Characterizations of Disproportionate Permeability Reduction of Particle Gels through Fractures

Abstract

Abstract The primary objective of particle gel treatment is to significantly reduce water flow through high-permeability channels without damaging oil production zones. The ability of gels to reduce permeability to water much more than permeability to oil is a critical aspect of the success of water control in both production wells and in-depth fluid diversion conformance control. This work investigates factors affecting particle gel placement through fractures and determines the extent to which particle gels can reduce water permeability more than oil permeability within a fracture. Experimental models were designed to study the effect of the particle gel size, particle gel strength, fracture width, and oil viscosity on the disproportionate permeability reduction (DPR). Five-foot tubes with two internal diameters were used to represent a fracture with two different widths. PPGs were injected first into the fractures, followed by alternating floods of water and oil. During the gel injection, the resistance factors (Fr) increased as the gel particle size, gel strength, and fracture width increased. Results obtained from the alternating floods show that the DPR increased as the oil viscosity, particle size, gel strength, and fracture width increased. Gel shrinkage, gel strength, and gel dehydration were found to contribute significantly to this phenomenon.

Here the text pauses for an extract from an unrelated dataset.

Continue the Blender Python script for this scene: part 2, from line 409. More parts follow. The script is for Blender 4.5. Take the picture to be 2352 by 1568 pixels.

The permeability reduction factor to water increased, becoming 100 to 1700 times greater than the permeability reduction factor to oil. The injection pressure for different water cycles increased as more cycles were performed. These increases, however, were not significant when observed for different oil cycles. The experimental results show that when a second water cycle was injected to displace oil, the residual resistance factor for water (Frrw) in the second cycle was significantly less than the preceding Frrw values. This finding indicates that the gel experienced a significant breakdown during the first oil cycles. Additional oil cycles were performed, and the Frrw decreased during each new brine cycle, indicating further gel breakdown.